The tower has a little treat for sculpture fans on the north face, hidden from the street behind a hedge.
The panel over the door is carved with a charming scene of a seabird flying over a shoreline, the sun on the horizon lighting the clouds from below. A sailing boat scuds over the water.
The words 'Time Trieth Troth' appear in the sky. This old proverb (listed by Heywood in 1546) means that faith or loyalty is tested by the passage of time, and was used often to describe the plight of the Jacobites in their weary and fruitless wait for the return of the Stuarts.
Why it appears on the clock tower is something of a mystery. 'Time Trieth Troth' was a popular heraldic motto but the Stern family seems to have favoured 'Vincit perseverantia' ('Perseverance Conquers', a drearily uplifting sentiment).
3 comments:
I only know of Baron de Stern and his family because of their huge donations to the National Gallery. So I wonder if the clock town at Queen Mary University and the People's Palace complex referred to an earlier Baron de Stern. Or perhaps the family had a range of philanthropic interests.

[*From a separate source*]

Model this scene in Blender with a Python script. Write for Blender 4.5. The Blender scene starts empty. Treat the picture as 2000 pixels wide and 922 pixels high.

I only know of Baron de Stern and his family because of their huge donations to the National Gallery. So I wonder if the clock town at Queen Mary University and the People's Palace complex referred to an earlier Baron de Stern. Or perhaps the family had a range of philanthropic interests that I wasn't aware of.
The Stern family made big donations to charities in Whitechapel which was a Jewish area at the time.